— BEGIN DATA PROVIDED —

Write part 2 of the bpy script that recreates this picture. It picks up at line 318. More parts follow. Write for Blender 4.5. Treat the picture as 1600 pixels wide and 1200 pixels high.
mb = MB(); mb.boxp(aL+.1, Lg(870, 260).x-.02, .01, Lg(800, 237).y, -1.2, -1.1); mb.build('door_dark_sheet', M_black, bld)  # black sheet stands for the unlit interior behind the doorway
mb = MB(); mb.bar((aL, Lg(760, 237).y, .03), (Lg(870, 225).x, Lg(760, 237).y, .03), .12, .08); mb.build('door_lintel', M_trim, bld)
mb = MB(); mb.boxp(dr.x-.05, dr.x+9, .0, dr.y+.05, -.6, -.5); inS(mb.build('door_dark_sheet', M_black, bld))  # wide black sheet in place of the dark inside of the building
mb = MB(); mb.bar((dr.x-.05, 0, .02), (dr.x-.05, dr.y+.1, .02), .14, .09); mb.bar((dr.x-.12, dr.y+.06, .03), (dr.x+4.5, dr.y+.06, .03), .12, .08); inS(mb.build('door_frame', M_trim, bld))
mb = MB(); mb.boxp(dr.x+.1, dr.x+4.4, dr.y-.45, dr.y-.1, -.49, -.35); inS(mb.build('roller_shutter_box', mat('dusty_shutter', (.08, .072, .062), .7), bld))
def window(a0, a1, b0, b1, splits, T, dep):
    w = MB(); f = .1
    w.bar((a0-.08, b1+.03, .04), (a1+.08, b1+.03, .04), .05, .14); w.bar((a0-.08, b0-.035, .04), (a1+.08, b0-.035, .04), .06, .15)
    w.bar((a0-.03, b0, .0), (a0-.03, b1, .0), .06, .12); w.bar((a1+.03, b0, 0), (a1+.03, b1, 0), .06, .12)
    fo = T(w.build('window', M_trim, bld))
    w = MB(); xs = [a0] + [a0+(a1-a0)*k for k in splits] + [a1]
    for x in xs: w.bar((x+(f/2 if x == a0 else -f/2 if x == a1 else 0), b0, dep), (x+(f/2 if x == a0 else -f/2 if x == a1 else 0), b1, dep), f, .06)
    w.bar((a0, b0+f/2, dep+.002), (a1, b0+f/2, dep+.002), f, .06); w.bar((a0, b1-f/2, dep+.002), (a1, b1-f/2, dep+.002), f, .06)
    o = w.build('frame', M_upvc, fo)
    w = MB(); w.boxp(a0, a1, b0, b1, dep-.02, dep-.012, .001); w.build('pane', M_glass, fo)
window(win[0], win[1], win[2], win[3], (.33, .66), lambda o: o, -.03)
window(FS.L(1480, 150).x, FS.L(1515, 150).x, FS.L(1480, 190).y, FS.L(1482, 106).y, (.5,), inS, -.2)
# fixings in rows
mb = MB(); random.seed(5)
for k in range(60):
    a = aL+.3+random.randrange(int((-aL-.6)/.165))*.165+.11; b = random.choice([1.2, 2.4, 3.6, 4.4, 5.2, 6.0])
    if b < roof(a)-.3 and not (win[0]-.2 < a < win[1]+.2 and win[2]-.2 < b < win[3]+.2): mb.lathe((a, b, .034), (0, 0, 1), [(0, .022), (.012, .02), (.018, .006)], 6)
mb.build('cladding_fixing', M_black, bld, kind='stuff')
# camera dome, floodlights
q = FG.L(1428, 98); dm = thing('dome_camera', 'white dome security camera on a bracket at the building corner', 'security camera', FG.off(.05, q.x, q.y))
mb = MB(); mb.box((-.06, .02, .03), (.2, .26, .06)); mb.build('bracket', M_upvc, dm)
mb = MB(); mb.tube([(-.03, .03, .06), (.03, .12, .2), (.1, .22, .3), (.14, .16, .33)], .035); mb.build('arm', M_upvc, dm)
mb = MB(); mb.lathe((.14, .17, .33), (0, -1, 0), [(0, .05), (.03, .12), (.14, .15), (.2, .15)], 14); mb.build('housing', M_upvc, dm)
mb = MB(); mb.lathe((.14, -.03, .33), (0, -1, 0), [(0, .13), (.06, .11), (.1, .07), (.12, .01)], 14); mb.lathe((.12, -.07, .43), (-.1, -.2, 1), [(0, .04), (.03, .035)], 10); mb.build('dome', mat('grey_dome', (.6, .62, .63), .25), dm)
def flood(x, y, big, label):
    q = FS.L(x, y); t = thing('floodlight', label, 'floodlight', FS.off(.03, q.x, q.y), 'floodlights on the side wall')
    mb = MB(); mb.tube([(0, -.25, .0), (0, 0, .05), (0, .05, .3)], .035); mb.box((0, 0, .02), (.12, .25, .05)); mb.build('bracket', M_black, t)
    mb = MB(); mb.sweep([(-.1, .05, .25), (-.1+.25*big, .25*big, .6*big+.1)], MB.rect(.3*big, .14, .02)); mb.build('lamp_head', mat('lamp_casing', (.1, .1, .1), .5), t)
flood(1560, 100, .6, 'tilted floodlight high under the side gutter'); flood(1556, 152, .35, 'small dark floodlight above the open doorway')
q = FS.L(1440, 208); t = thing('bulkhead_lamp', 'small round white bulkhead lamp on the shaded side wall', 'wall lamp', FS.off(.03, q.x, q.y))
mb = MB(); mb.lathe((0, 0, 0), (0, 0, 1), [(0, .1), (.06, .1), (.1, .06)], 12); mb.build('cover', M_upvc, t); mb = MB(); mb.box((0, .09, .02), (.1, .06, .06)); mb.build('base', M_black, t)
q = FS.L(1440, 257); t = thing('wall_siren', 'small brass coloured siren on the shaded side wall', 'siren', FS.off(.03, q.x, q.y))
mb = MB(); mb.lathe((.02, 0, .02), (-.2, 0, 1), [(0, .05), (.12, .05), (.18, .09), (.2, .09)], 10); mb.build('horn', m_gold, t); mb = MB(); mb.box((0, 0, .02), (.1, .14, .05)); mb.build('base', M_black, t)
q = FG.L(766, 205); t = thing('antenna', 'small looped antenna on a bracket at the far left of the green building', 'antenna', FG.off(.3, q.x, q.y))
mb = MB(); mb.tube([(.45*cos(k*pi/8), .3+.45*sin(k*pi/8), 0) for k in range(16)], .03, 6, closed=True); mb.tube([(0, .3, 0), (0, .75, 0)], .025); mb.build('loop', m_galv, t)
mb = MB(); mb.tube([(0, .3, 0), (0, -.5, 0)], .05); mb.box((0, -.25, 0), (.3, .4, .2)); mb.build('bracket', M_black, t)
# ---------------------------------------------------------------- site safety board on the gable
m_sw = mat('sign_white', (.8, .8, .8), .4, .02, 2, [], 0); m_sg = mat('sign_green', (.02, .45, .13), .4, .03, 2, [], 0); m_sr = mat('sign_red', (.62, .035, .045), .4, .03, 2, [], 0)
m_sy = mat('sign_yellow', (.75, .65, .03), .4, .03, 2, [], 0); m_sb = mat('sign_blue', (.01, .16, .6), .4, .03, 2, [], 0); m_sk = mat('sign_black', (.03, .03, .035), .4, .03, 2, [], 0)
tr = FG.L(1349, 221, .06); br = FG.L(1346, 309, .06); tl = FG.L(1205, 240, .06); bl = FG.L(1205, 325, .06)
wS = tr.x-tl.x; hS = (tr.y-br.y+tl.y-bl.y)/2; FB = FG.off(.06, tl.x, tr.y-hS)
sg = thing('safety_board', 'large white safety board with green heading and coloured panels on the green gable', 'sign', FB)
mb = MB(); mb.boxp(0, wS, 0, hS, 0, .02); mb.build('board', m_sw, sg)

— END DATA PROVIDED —

REQUIREMENTS: Output the listing above word for word.

OUTPUT:
Write part 2 of the bpy script that recreates this picture. It picks up at line 318. More parts follow. Write for Blender 4.5. Treat the picture as 1600 pixels wide and 1200 pixels high.
mb = MB(); mb.boxp(aL+.1, Lg(870, 260).x-.02, .01, Lg(800, 237).y, -1.2, -1.1); mb.build('door_dark_sheet', M_black, bld)  # black sheet stands for the unlit interior behind the doorway
mb = MB(); mb.bar((aL, Lg(760, 237).y, .03), (Lg(870, 225).x, Lg(760, 237).y, .03), .12, .08); mb.build('door_lintel', M_trim, bld)
mb = MB(); mb.boxp(dr.x-.05, dr.x+9, .0, dr.y+.05, -.6, -.5); inS(mb.build('door_dark_sheet', M_black, bld))  # wide black sheet in place of the dark inside of the building
mb = MB(); mb.bar((dr.x-.05, 0, .02), (dr.x-.05, dr.y+.1, .02), .14, .09); mb.bar((dr.x-.12, dr.y+.06, .03), (dr.x+4.5, dr.y+.06, .03), .12, .08); inS(mb.build('door_frame', M_trim, bld))
mb = MB(); mb.boxp(dr.x+.1, dr.x+4.4, dr.y-.45, dr.y-.1, -.49, -.35); inS(mb.build('roller_shutter_box', mat('dusty_shutter', (.08, .072, .062), .7), bld))
def window(a0, a1, b0, b1, splits, T, dep):
    w = MB(); f = .1
    w.bar((a0-.08, b1+.03, .04), (a1+.08, b1+.03, .04), .05, .14); w.bar((a0-.08, b0-.035, .04), (a1+.08, b0-.035, .04), .06, .15)
    w.bar((a0-.03, b0, .0), (a0-.03, b1, .0), .06, .12); w.bar((a1+.03, b0, 0), (a1+.03, b1, 0), .06, .12)
    fo = T(w.build('window', M_trim, bld))
    w = MB(); xs = [a0] + [a0+(a1-a0)*k for k in splits] + [a1]
    for x in xs: w.bar((x+(f/2 if x == a0 else -f/2 if x == a1 else 0), b0, dep), (x+(f/2 if x == a0 else -f/2 if x == a1 else 0), b1, dep), f, .06)
    w.bar((a0, b0+f/2, dep+.002), (a1, b0+f/2, dep+.002), f, .06); w.bar((a0, b1-f/2, dep+.002), (a1, b1-f/2, dep+.002), f, .06)
    o = w.build('frame', M_upvc, fo)
    w = MB(); w.boxp(a0, a1, b0, b1, dep-.02, dep-.012, .001); w.build('pane', M_glass, fo)
window(win[0], win[1], win[2], win[3], (.33, .66), lambda o: o, -.03)
window(FS.L(1480, 150).x, FS.L(1515, 150).x, FS.L(1480, 190).y, FS.L(1482, 106).y, (.5,), inS, -.2)
# fixings in rows
mb = MB(); random.seed(5)
for k in range(60):
    a = aL+.3+random.randrange(int((-aL-.6)/.165))*.165+.11; b = random.choice([1.2, 2.4, 3.6, 4.4, 5.2, 6.0])
    if b < roof(a)-.3 and not (win[0]-.2 < a < win[1]+.2 and win[2]-.2 < b < win[3]+.2): mb.lathe((a, b, .034), (0, 0, 1), [(0, .022), (.012, .02), (.018, .006)], 6)
mb.build('cladding_fixing', M_black, bld, kind='stuff')
# camera dome, floodlights
q = FG.L(1428, 98); dm = thing('dome_camera', 'white dome security camera on a bracket at the building corner', 'security camera', FG.off(.05, q.x, q.y))
mb = MB(); mb.box((-.06, .02, .03), (.2, .26, .06)); mb.build('bracket', M_upvc, dm)
mb = MB(); mb.tube([(-.03, .03, .06), (.03, .12, .2), (.1, .22, .3), (.14, .16, .33)], .035); mb.build('arm', M_upvc, dm)
mb = MB(); mb.lathe((.14, .17, .33), (0, -1, 0), [(0, .05), (.03, .12), (.14, .15), (.2, .15)], 14); mb.build('housing', M_upvc, dm)
mb = MB(); mb.lathe((.14, -.03, .33), (0, -1, 0), [(0, .13), (.06, .11), (.1, .07), (.12, .01)], 14); mb.lathe((.12, -.07, .43), (-.1, -.2, 1), [(0, .04), (.03, .035)], 10); mb.build('dome', mat('grey_dome', (.6, .62, .63), .25), dm)
def flood(x, y, big, label):
    q = FS.L(x, y); t = thing('floodlight', label, 'floodlight', FS.off(.03, q.x, q.y), 'floodlights on the side wall')
    mb = MB(); mb.tube([(0, -.25, .0), (0, 0, .05), (0, .05, .3)], .035); mb.box((0, 0, .02), (.12, .25, .05)); mb.build('bracket', M_black, t)
    mb = MB(); mb.sweep([(-.1, .05, .25), (-.1+.25*big, .25*big, .6*big+.1)], MB.rect(.3*big, .14, .02)); mb.build('lamp_head', mat('lamp_casing', (.1, .1, .1), .5), t)
flood(1560, 100, .6, 'tilted floodlight high under the side gutter'); flood(1556, 152, .35, 'small dark floodlight above the open doorway')
q = FS.L(1440, 208); t = thing('bulkhead_lamp', 'small round white bulkhead lamp on the shaded side wall', 'wall lamp', FS.off(.03, q.x, q.y))
mb = MB(); mb.lathe((0, 0, 0), (0, 0, 1), [(0, .1), (.06, .1), (.1, .06)], 12); mb.build('cover', M_upvc, t); mb = MB(); mb.box((0, .09, .02), (.1, .06, .06)); mb.build('base', M_black, t)
q = FS.L(1440, 257); t = thing('wall_siren', 'small brass coloured siren on the shaded side wall', 'siren', FS.off(.03, q.x, q.y))
mb = MB(); mb.lathe((.02, 0, .02), (-.2, 0, 1), [(0, .05), (.12, .05), (.18, .09), (.2, .09)], 10); mb.build('horn', m_gold, t); mb = MB(); mb.box((0, 0, .02), (.1, .14, .05)); mb.build('base', M_black, t)
q = FG.L(766, 205); t = thing('antenna', 'small looped antenna on a bracket at the far left of the green building', 'antenna', FG.off(.3, q.x, q.y))
mb = MB(); mb.tube([(.45*cos(k*pi/8), .3+.45*sin(k*pi/8), 0) for k in range(16)], .03, 6, closed=True); mb.tube([(0, .3, 0), (0, .75, 0)], .025); mb.build('loop', m_galv, t)
mb = MB(); mb.tube([(0, .3, 0), (0, -.5, 0)], .05); mb.box((0, -.25, 0), (.3, .4, .2)); mb.build('bracket', M_black, t)
# ---------------------------------------------------------------- site safety board on the gable
m_sw = mat('sign_white', (.8, .8, .8), .4, .02, 2, [], 0); m_sg = mat('sign_green', (.02, .45, .13), .4, .03, 2, [], 0); m_sr = mat('sign_red', (.62, .035, .045), .4, .03, 2, [], 0)
m_sy = mat('sign_yellow', (.75, .65, .03), .4, .03, 2, [], 0); m_sb = mat('sign_blue', (.01, .16, .6), .4, .03, 2, [], 0); m_sk = mat('sign_black', (.03, .03, .035), .4, .03, 2, [], 0)
tr = FG.L(1349, 221, .06); br = FG.L(1346, 309, .06); tl = FG.L(1205, 240, .06); bl = FG.L(1205, 325, .06)
wS = tr.x-tl.x; hS = (tr.y-br.y+tl.y-bl.y)/2; FB = FG.off(.06, tl.x, tr.y-hS)
sg = thing('safety_board', 'large white safety board with green heading and coloured panels on the green gable', 'sign', FB)
mb = MB(); mb.boxp(0, wS, 0, hS, 0, .02); mb.build('board', m_sw, sg)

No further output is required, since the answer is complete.